PROMPT: Reproduce, character for character, the entries from their opening line through the line with "return Vector(((x-CX)/F*depth, Y, H-Hd))".
━━━━━━━━━━━━━━━━━━━━━━━━━━━━━━
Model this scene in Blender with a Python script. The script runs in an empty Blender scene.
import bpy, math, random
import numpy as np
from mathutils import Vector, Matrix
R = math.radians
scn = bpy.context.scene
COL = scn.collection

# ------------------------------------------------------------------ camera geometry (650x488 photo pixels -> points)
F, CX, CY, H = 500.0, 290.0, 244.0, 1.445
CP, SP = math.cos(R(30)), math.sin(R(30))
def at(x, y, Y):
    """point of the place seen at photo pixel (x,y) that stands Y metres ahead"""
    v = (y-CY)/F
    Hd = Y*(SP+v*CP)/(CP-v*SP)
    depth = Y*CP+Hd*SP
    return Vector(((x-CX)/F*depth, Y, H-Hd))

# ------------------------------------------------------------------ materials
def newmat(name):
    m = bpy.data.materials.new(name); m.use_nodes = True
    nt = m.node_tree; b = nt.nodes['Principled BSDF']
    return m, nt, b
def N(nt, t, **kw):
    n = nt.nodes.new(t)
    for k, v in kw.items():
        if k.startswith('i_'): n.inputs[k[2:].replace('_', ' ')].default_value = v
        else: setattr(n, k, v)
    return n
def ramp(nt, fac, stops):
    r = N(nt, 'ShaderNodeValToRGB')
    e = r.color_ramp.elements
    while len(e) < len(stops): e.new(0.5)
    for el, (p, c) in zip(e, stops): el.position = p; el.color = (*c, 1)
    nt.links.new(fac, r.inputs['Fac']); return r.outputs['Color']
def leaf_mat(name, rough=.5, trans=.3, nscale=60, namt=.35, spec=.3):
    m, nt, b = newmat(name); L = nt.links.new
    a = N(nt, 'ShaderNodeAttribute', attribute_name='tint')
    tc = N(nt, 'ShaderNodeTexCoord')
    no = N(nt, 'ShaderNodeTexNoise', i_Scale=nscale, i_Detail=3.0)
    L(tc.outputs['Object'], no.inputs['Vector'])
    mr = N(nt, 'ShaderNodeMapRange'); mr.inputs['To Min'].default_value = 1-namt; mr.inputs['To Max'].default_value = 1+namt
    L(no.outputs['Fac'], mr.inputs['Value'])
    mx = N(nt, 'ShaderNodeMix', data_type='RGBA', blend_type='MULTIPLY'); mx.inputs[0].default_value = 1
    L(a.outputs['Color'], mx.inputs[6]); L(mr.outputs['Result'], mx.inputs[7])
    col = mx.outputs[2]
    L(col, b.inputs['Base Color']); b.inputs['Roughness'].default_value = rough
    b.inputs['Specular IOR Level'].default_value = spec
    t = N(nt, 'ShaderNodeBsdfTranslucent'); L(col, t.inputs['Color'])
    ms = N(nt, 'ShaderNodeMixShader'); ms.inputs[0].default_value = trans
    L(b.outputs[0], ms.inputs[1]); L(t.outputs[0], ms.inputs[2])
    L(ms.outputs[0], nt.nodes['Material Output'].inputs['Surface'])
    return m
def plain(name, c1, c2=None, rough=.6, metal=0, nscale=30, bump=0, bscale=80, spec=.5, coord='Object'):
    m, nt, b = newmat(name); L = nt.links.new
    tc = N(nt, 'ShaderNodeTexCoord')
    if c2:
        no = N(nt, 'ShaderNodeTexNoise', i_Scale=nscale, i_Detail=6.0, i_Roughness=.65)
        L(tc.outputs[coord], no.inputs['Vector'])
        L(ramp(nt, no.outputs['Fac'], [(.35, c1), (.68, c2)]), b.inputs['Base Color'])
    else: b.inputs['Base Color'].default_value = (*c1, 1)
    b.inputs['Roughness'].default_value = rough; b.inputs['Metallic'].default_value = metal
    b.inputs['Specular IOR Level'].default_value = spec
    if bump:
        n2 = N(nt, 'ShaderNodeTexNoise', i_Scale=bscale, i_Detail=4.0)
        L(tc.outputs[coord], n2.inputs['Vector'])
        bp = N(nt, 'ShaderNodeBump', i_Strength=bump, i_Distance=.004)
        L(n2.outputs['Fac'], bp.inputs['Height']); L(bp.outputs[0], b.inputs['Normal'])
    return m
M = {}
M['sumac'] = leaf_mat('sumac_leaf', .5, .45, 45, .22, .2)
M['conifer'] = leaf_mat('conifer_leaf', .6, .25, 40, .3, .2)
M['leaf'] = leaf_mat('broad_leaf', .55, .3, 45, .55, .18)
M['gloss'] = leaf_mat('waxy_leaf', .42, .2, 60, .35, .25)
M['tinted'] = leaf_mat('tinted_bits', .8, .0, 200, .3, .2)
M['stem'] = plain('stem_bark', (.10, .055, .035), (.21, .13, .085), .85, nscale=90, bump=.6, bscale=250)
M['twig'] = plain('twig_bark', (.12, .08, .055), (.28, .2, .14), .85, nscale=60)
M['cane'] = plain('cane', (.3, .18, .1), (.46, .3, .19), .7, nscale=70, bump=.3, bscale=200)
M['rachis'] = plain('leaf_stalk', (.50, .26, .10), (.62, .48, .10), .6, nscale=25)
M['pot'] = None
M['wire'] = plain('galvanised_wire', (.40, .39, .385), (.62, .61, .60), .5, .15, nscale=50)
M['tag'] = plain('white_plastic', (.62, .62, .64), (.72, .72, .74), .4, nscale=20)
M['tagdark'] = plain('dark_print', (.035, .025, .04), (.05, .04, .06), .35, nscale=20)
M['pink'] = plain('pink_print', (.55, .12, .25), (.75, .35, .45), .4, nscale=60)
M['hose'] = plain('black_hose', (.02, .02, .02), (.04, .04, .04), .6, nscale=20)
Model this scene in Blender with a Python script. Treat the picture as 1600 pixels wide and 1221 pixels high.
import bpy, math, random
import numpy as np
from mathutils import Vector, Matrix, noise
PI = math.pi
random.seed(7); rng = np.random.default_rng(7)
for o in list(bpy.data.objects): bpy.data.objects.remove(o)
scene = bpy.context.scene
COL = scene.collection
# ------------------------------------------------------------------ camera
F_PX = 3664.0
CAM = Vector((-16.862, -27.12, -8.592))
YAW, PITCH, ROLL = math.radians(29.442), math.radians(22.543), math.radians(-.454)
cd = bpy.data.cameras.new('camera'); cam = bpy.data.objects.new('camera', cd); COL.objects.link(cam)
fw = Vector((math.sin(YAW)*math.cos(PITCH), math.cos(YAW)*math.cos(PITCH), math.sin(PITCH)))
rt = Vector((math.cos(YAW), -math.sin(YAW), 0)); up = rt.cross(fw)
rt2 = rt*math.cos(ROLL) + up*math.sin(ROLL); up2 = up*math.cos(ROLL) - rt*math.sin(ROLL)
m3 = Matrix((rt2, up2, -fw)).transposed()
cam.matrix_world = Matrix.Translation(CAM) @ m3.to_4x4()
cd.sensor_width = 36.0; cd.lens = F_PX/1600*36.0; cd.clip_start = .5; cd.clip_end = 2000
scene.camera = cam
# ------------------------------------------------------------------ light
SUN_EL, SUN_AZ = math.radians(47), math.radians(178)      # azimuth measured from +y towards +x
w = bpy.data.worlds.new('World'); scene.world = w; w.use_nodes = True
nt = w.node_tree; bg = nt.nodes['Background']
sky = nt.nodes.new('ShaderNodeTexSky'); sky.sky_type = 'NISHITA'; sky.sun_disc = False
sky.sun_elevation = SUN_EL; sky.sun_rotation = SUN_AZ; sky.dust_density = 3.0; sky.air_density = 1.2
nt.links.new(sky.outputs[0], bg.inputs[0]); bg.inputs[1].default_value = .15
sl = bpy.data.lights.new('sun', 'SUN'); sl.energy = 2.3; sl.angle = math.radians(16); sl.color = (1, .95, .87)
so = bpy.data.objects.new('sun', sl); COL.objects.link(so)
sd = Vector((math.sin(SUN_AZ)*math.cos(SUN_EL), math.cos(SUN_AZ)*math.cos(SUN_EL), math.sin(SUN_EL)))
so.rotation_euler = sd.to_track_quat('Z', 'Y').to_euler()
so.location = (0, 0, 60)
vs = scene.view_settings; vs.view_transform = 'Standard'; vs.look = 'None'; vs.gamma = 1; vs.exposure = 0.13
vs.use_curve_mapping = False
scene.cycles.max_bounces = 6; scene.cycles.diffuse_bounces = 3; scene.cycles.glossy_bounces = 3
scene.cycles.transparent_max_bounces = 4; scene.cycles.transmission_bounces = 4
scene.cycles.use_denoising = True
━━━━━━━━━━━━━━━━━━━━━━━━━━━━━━
TASK OUTPUT:
Model this scene in Blender with a Python script. The script runs in an empty Blender scene.
import bpy, math, random
import numpy as np
from mathutils import Vector, Matrix
R = math.radians
scn = bpy.context.scene
COL = scn.collection

# ------------------------------------------------------------------ camera geometry (650x488 photo pixels -> points)
F, CX, CY, H = 500.0, 290.0, 244.0, 1.445
CP, SP = math.cos(R(30)), math.sin(R(30))
def at(x, y, Y):
    """point of the place seen at photo pixel (x,y) that stands Y metres ahead"""
    v = (y-CY)/F
    Hd = Y*(SP+v*CP)/(CP-v*SP)
    depth = Y*CP+Hd*SP
    return Vector(((x-CX)/F*depth, Y, H-Hd))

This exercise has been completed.